Along with the 1956 Liberty dime, I found 2 wheaties from 1948 and 1953.

Then there is this Moroccan 10 Franc coin dated 1371 Mohamed calendar (1952).  It's aluminum bronze and not worth much in good condition.  I love finding unusual foreign coins!

More unusual is this Missouri sales tax receipt token.  It's the same on both sides and dates from 1937-1942, made of zinc it's original value was .001 cent and was used to pay taxes.

Other than coins, I found some neat jewelry like this silver American Airlines pin badge.  I recall these were given out to kids by the stewardesses back in the 50' to 70's.  I'm impressed that it is real sterling.  The back is serrated and screws on.

A couple of earrings.

Suspender hardware.

And a bullet.

A few other odds and ends include a glass bead, cylindrical chunk of brass and a small lead ball (too small to be a musket ball - maybe lead shot?).

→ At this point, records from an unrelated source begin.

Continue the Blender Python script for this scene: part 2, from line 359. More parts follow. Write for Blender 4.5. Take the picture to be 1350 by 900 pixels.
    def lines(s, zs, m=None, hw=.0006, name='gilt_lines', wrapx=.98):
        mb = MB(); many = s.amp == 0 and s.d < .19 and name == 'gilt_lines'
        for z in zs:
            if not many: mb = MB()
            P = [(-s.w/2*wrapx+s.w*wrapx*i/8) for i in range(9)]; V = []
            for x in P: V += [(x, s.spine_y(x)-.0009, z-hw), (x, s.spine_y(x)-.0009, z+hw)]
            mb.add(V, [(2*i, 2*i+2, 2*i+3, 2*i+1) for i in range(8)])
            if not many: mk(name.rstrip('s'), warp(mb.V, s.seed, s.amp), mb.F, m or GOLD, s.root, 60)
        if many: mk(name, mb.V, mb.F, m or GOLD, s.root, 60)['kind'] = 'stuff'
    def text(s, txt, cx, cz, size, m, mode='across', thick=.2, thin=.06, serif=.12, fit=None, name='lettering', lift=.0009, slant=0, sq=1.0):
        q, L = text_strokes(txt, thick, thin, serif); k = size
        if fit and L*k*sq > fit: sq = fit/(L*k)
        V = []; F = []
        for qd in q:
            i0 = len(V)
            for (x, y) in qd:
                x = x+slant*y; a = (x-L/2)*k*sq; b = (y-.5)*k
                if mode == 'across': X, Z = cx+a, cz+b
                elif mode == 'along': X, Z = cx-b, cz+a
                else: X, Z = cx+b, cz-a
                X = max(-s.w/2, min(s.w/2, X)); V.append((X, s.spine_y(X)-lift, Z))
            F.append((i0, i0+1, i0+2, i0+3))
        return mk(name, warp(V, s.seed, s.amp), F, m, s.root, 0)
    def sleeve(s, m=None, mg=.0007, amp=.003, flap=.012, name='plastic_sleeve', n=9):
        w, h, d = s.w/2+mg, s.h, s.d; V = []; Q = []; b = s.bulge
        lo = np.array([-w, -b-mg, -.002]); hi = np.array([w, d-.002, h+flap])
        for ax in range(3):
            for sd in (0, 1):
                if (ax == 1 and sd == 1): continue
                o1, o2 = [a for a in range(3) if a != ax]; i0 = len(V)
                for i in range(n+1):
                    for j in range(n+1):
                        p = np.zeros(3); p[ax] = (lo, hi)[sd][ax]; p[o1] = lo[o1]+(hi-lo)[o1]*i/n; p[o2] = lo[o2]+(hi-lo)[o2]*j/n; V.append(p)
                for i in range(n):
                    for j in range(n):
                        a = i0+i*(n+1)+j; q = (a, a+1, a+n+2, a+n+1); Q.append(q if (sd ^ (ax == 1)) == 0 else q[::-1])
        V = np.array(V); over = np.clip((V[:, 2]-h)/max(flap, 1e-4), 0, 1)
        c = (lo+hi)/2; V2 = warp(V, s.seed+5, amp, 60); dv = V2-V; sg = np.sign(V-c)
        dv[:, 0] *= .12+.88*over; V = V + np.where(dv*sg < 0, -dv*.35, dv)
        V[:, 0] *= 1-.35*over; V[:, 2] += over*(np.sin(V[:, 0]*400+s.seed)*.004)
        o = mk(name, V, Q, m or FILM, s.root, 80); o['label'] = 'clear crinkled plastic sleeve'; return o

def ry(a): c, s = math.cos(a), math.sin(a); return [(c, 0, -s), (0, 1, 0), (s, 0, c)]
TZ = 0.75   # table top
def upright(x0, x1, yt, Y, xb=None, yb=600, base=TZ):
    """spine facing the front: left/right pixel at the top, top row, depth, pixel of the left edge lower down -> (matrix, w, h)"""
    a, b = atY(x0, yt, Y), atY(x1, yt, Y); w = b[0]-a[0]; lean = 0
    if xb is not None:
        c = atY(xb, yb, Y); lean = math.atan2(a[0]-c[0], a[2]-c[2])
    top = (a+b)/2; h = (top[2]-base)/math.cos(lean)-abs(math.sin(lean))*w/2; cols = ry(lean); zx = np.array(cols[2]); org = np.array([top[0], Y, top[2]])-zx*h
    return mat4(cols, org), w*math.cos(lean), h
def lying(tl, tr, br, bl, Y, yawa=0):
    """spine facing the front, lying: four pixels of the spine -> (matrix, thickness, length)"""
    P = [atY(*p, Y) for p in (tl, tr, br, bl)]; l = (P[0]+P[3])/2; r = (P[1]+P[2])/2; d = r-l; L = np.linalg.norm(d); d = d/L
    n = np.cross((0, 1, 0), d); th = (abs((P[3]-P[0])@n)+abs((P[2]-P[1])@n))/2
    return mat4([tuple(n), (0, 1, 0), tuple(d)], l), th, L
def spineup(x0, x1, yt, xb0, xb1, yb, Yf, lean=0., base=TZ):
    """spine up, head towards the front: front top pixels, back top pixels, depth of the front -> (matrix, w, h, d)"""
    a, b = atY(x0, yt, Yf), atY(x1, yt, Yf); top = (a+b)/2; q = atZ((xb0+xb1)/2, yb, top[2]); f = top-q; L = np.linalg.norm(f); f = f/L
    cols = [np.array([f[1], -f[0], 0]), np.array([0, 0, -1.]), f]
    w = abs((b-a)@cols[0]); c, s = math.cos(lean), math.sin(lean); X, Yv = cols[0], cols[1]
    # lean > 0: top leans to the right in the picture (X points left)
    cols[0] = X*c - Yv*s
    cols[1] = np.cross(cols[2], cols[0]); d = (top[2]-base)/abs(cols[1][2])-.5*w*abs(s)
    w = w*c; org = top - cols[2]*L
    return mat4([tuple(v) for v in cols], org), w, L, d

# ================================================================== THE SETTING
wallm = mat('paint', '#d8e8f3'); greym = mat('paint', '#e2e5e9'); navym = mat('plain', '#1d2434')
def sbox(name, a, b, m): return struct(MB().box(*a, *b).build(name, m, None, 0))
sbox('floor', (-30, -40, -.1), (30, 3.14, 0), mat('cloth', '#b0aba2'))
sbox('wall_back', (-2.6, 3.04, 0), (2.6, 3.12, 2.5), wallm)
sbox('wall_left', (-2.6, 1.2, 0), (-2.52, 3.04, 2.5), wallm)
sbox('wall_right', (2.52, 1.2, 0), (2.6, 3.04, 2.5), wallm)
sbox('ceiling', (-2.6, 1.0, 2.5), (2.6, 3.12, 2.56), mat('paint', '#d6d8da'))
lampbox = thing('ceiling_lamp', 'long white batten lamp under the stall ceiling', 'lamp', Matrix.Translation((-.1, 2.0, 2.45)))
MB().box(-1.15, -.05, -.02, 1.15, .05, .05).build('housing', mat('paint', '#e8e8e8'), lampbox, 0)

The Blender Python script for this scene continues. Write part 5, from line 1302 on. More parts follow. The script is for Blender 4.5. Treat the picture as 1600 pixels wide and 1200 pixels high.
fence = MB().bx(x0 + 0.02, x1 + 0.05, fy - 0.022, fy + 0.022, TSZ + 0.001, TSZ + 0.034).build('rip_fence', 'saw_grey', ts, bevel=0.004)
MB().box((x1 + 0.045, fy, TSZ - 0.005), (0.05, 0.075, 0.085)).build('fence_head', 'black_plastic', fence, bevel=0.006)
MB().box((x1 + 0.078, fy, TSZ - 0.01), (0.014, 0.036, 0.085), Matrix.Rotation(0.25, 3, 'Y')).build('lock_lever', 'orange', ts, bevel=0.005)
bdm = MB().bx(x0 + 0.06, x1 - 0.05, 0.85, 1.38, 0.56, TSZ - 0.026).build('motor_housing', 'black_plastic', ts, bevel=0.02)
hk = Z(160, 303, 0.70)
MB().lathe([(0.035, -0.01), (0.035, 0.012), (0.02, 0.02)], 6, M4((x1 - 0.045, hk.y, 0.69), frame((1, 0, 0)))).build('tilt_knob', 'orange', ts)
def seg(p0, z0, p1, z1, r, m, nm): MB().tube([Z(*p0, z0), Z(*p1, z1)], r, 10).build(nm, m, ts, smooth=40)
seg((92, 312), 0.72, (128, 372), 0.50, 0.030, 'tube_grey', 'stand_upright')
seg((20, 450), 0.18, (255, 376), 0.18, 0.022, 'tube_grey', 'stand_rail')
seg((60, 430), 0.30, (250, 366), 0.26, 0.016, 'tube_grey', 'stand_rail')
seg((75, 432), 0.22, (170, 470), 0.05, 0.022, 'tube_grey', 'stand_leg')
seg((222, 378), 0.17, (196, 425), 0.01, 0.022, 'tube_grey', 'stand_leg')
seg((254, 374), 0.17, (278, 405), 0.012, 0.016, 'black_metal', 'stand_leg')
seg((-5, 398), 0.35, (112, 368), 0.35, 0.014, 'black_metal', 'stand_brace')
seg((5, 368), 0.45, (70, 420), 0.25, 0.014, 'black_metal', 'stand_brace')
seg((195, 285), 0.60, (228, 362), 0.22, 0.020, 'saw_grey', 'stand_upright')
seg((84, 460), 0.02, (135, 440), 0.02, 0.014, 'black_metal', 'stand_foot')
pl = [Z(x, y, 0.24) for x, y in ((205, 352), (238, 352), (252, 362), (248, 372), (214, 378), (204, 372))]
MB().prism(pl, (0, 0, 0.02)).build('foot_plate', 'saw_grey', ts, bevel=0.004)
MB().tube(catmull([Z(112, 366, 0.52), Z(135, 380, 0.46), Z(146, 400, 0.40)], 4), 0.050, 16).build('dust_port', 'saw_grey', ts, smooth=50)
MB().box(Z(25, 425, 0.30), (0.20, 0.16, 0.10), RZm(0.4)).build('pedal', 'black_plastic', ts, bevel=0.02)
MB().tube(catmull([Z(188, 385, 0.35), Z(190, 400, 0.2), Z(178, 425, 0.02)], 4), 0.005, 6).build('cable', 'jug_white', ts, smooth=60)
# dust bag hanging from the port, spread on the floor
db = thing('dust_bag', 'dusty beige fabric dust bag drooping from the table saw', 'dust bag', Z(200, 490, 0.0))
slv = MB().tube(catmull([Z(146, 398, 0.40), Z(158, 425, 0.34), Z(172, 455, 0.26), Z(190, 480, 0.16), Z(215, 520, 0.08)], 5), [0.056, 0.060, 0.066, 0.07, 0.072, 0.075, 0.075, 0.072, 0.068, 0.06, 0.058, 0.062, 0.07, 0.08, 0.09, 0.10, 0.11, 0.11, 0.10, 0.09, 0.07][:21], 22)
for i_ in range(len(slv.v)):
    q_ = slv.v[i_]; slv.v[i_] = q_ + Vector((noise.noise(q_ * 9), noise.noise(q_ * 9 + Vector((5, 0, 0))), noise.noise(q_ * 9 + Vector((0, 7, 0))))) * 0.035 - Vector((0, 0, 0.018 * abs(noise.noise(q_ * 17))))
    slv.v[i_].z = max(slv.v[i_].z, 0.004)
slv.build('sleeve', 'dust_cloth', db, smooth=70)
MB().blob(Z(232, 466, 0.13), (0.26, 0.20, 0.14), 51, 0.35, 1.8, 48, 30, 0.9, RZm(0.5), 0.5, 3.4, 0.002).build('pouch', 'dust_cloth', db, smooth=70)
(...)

I was there from 6:00 until 7:30pm and there is always one guy, Gary, who takes hours to cram all his stuff into his vehicle.  Most folks are gone by 4pm, but he slowly potters around packing up and chatting with people who stop by.  He's a neat guy who really knows his antiques and I have heard he used to teach history.  He told me he was also active in the civil rights movement in the 70's.

Friday, July 20, 2018

Digging up bits and bobs

Digging at the flea market today I decided to go "freestyle" and just wander around randomly going where the vibe felt right.  Got a bunch of rotting pennies and a few dimes, but no quarters or nickels.  I cleaned up the rest of the finds in my rock tumbler with a little white vinegar for about 90 minutes.  The ELEVATOR PARKING is just a scrap of paper I found.  I always pick up loose trash to be nice to the property owner. 

The silver looking locket was a surface find that must have been dropped by a seller today.  At first I thought it was silver, but it's just tin or something.  I like the way it opens out.

I checked the area around the table for the guy that sells military buttons and added another to my growing collection.  This one was s few inches down, so had been buried at least a year.  But it cleaned up nicely.  Made by "SCOVILL MFG. CO. WATERBURY" as many are.  Not sure what vintage this is but it is fully intact.

This pin for the National Association of Accountants (snore!) is dated 1919 and seems to be gold plated.  Mint condition.
This earring came out of the dirt looking very crappy but cleaned up pretty well in the rock tumbler.  Fancy brass filigree.

And finally the "bits and bobs" as Lance from Detectorists would say. 😉
Probably lamp shade finials.  They will go in my brass recycling bin which is filling up!